- Global current-account deficits plus surpluses reached 3.7% of world GDP last year — approaching levels that preceded the Asian financial crisis, the US housing bubble, and the eurozone debt crisis — and will top the agenda at next week’s G7 summit in France.
- The US current-account deficit of $1.1 trillion is the world’s largest single imbalance; the IMF says tariffs do little to fix it — the bigger driver is America’s own budget deficit, which sustains excessive spending and insufficient saving.
- China’s surplus is the world’s largest, sustained by currency undervaluation (yuan estimated 15%+ undervalued), capital controls, household taxes, and a minimal safety net that suppresses domestic consumption and keeps exports hyper-competitive.

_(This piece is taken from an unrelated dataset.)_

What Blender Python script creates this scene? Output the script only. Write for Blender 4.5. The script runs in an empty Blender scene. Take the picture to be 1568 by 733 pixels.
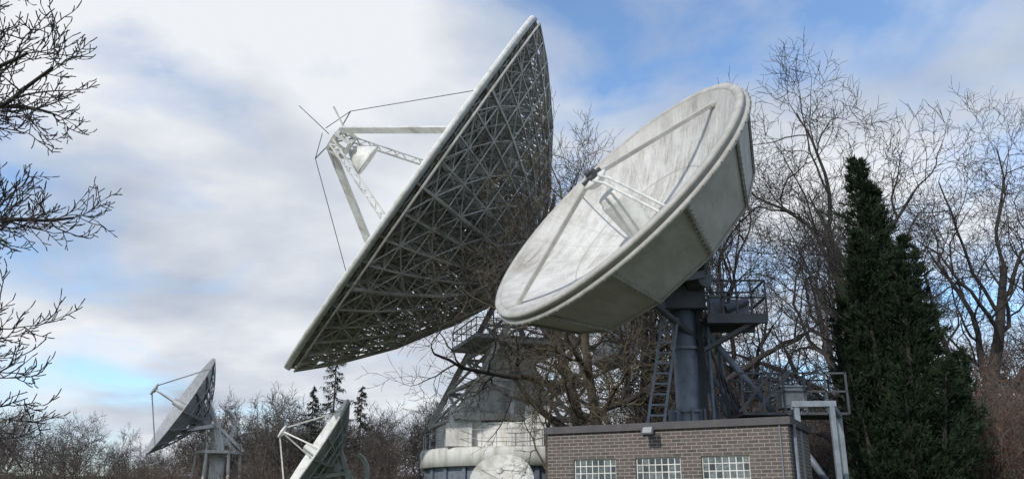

- A Plaza Accord-style currency realignment is the economist consensus fix, but is politically near-impossible without China at the table — and the IMF has no enforcement mechanism over the world’s two largest economies.
What Happened?
The IMF calculates that global current-account imbalances — the combined total of deficits and surpluses across all countries — reached 3.7% of world GDP last year, up from a multi-decade low and approaching levels that historically preceded major financial crises. The G7 summit in France’s Evian next week will put “global imbalances” formally on the agenda, at the initiative of French President Macron, who has warned that without coordination they “risk unwinding in a disorderly manner.” The US carries the world’s largest deficit at $1.1 trillion. China runs the world’s largest surplus. Germany and Japan are chronic surplus nations. WSJ chief economics commentator Greg Ip offers the clearest-eyed assessment of why this matters — and why it likely won’t be fixed.
Why It Matters?
Excessive current-account imbalances have a consistent historical track record of ending badly. The Latin American debt crises of the 1980s, the Asian financial crises of the late 1990s, the US housing bubble of 2007–09, and the eurozone debt crisis all featured large deficits financed by foreign capital inflows that eventually stopped or reversed sharply. Today’s imbalances are structurally different — they’re driven less by fixed exchange rates and private bank lending and more by persistent national policy choices — but the underlying fragility is similar. The US is now financing its deficit partly by selling equities to foreigners at record rates ($736 billion last year), meaning a significant AI-driven stock correction could simultaneously correct the deficit by destroying the foreign-held IOUs while potentially destabilizing bond and currency markets globally. Trump’s tariff approach, the IMF says, is largely ineffective — a microeconomic tool that gets offset by exchange rate and spending adjustments. The real culprits are America’s own budget deficit and China’s macroeconomic suppression of domestic consumption.
What’s Next?
The G7 summit provides a diplomatic forum but not a solution. China isn’t a member, and both China and the US have strong incentives to maintain policies that produce their respective imbalances. A new Plaza Accord — coordinated currency realignment — would require China to let the yuan appreciate by at least 15% and the US to cut its budget deficit substantially. Neither is politically feasible in the near term. The IMF can surveil and warn but cannot compel. In the absence of coordination, the question becomes whether imbalances correct gradually through market forces or disruptively through a crisis. The 1985 Plaza Accord is remembered as a success, but it worth noting — as Ip does — that the inflationary aftershocks from that realignment contributed to the 1987 stock market crash. History suggests the resolution of large imbalances is rarely painless.